===== Extracted entries

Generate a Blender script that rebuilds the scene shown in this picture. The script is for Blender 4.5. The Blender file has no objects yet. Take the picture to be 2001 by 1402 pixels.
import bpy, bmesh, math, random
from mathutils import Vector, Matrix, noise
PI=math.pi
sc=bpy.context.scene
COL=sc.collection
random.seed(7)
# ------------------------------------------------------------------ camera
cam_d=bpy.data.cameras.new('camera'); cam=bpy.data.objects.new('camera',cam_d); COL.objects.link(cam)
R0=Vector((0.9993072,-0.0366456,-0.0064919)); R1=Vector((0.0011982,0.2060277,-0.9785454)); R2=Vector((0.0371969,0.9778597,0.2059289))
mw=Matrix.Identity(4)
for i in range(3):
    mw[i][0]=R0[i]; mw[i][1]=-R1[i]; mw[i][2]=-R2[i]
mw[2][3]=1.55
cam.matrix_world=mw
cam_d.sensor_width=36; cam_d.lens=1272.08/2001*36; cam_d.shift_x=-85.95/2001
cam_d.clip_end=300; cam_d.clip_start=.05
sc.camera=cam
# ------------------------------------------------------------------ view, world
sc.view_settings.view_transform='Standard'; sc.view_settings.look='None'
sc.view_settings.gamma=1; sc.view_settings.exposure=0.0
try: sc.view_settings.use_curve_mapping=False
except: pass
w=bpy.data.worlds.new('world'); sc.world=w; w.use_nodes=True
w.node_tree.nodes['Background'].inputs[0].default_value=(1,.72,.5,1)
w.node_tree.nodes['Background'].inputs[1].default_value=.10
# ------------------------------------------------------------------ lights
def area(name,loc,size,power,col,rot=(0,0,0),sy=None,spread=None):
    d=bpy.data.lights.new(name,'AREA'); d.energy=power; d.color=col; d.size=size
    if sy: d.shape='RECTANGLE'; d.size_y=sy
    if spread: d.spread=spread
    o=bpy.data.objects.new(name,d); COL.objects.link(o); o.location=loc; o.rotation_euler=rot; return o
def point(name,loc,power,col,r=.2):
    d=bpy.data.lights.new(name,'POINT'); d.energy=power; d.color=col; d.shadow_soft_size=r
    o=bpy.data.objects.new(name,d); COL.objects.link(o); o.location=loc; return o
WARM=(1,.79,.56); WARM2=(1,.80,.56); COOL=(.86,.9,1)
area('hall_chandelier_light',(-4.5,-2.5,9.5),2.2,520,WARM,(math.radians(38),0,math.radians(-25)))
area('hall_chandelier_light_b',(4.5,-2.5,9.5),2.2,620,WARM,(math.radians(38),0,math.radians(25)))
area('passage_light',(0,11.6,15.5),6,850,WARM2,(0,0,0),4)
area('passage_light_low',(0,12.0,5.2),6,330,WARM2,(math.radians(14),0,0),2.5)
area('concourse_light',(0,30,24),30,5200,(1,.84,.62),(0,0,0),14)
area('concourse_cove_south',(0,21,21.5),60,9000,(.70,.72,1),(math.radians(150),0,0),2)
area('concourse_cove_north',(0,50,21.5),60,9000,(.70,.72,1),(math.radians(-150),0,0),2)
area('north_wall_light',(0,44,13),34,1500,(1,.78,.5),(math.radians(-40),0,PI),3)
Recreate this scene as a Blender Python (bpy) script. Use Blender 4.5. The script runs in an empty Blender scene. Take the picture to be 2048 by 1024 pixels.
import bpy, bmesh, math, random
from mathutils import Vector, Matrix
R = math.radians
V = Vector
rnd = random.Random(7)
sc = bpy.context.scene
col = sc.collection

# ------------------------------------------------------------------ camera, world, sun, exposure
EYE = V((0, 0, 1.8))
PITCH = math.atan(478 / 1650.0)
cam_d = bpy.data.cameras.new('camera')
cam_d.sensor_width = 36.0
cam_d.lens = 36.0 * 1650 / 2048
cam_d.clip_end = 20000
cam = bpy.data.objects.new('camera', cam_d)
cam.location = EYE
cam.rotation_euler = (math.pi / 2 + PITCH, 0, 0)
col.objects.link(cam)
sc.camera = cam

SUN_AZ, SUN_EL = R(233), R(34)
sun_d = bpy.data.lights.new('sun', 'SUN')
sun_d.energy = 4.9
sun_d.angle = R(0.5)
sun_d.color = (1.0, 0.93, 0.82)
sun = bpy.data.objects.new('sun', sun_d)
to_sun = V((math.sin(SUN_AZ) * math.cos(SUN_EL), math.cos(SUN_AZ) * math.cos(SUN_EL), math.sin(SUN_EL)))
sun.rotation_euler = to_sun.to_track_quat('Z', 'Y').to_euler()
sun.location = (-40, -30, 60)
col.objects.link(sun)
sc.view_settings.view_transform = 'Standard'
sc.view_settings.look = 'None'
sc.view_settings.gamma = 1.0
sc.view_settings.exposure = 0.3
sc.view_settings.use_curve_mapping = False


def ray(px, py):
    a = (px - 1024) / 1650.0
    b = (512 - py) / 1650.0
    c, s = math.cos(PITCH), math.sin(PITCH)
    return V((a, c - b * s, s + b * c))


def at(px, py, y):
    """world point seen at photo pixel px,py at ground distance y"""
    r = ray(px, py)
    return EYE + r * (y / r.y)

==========

_Aim_.
Faithfully transcribe the whole of the data.

_Answer for the task_.
Generate a Blender script that rebuilds the scene shown in this picture. The script is for Blender 4.5. The Blender file has no objects yet. Take the picture to be 2001 by 1402 pixels.
import bpy, bmesh, math, random
from mathutils import Vector, Matrix, noise
PI=math.pi
sc=bpy.context.scene
COL=sc.collection
random.seed(7)
# ------------------------------------------------------------------ camera
cam_d=bpy.data.cameras.new('camera'); cam=bpy.data.objects.new('camera',cam_d); COL.objects.link(cam)
R0=Vector((0.9993072,-0.0366456,-0.0064919)); R1=Vector((0.0011982,0.2060277,-0.9785454)); R2=Vector((0.0371969,0.9778597,0.2059289))
mw=Matrix.Identity(4)
for i in range(3):
    mw[i][0]=R0[i]; mw[i][1]=-R1[i]; mw[i][2]=-R2[i]
mw[2][3]=1.55
cam.matrix_world=mw
cam_d.sensor_width=36; cam_d.lens=1272.08/2001*36; cam_d.shift_x=-85.95/2001
cam_d.clip_end=300; cam_d.clip_start=.05
sc.camera=cam
# ------------------------------------------------------------------ view, world
sc.view_settings.view_transform='Standard'; sc.view_settings.look='None'
sc.view_settings.gamma=1; sc.view_settings.exposure=0.0
try: sc.view_settings.use_curve_mapping=False
except: pass
w=bpy.data.worlds.new('world'); sc.world=w; w.use_nodes=True
w.node_tree.nodes['Background'].inputs[0].default_value=(1,.72,.5,1)
w.node_tree.nodes['Background'].inputs[1].default_value=.10
# ------------------------------------------------------------------ lights
def area(name,loc,size,power,col,rot=(0,0,0),sy=None,spread=None):
    d=bpy.data.lights.new(name,'AREA'); d.energy=power; d.color=col; d.size=size
    if sy: d.shape='RECTANGLE'; d.size_y=sy
    if spread: d.spread=spread
    o=bpy.data.objects.new(name,d); COL.objects.link(o); o.location=loc; o.rotation_euler=rot; return o
def point(name,loc,power,col,r=.2):
    d=bpy.data.lights.new(name,'POINT'); d.energy=power; d.color=col; d.shadow_soft_size=r
    o=bpy.data.objects.new(name,d); COL.objects.link(o); o.location=loc; return o
WARM=(1,.79,.56); WARM2=(1,.80,.56); COOL=(.86,.9,1)
area('hall_chandelier_light',(-4.5,-2.5,9.5),2.2,520,WARM,(math.radians(38),0,math.radians(-25)))
area('hall_chandelier_light_b',(4.5,-2.5,9.5),2.2,620,WARM,(math.radians(38),0,math.radians(25)))
area('passage_light',(0,11.6,15.5),6,850,WARM2,(0,0,0),4)
area('passage_light_low',(0,12.0,5.2),6,330,WARM2,(math.radians(14),0,0),2.5)
area('concourse_light',(0,30,24),30,5200,(1,.84,.62),(0,0,0),14)
area('concourse_cove_south',(0,21,21.5),60,9000,(.70,.72,1),(math.radians(150),0,0),2)
area('concourse_cove_north',(0,50,21.5),60,9000,(.70,.72,1),(math.radians(-150),0,0),2)
area('north_wall_light',(0,44,13),34,1500,(1,.78,.5),(math.radians(-40),0,PI),3)
Recreate this scene as a Blender Python (bpy) script. Use Blender 4.5. The script runs in an empty Blender scene. Take the picture to be 2048 by 1024 pixels.
import bpy, bmesh, math, random
from mathutils import Vector, Matrix
R = math.radians
V = Vector
rnd = random.Random(7)
sc = bpy.context.scene
col = sc.collection

# ------------------------------------------------------------------ camera, world, sun, exposure
EYE = V((0, 0, 1.8))
PITCH = math.atan(478 / 1650.0)
cam_d = bpy.data.cameras.new('camera')
cam_d.sensor_width = 36.0
cam_d.lens = 36.0 * 1650 / 2048
cam_d.clip_end = 20000
cam = bpy.data.objects.new('camera', cam_d)
cam.location = EYE
cam.rotation_euler = (math.pi / 2 + PITCH, 0, 0)
col.objects.link(cam)
sc.camera = cam

SUN_AZ, SUN_EL = R(233), R(34)
sun_d = bpy.data.lights.new('sun', 'SUN')
sun_d.energy = 4.9
sun_d.angle = R(0.5)
sun_d.color = (1.0, 0.93, 0.82)
sun = bpy.data.objects.new('sun', sun_d)
to_sun = V((math.sin(SUN_AZ) * math.cos(SUN_EL), math.cos(SUN_AZ) * math.cos(SUN_EL), math.sin(SUN_EL)))
sun.rotation_euler = to_sun.to_track_quat('Z', 'Y').to_euler()
sun.location = (-40, -30, 60)
col.objects.link(sun)
sc.view_settings.view_transform = 'Standard'
sc.view_settings.look = 'None'
sc.view_settings.gamma = 1.0
sc.view_settings.exposure = 0.3
sc.view_settings.use_curve_mapping = False


def ray(px, py):
    a = (px - 1024) / 1650.0
    b = (512 - py) / 1650.0
    c, s = math.cos(PITCH), math.sin(PITCH)
    return V((a, c - b * s, s + b * c))


def at(px, py, y):
    """world point seen at photo pixel px,py at ground distance y"""
    r = ray(px, py)
    return EYE + r * (y / r.y)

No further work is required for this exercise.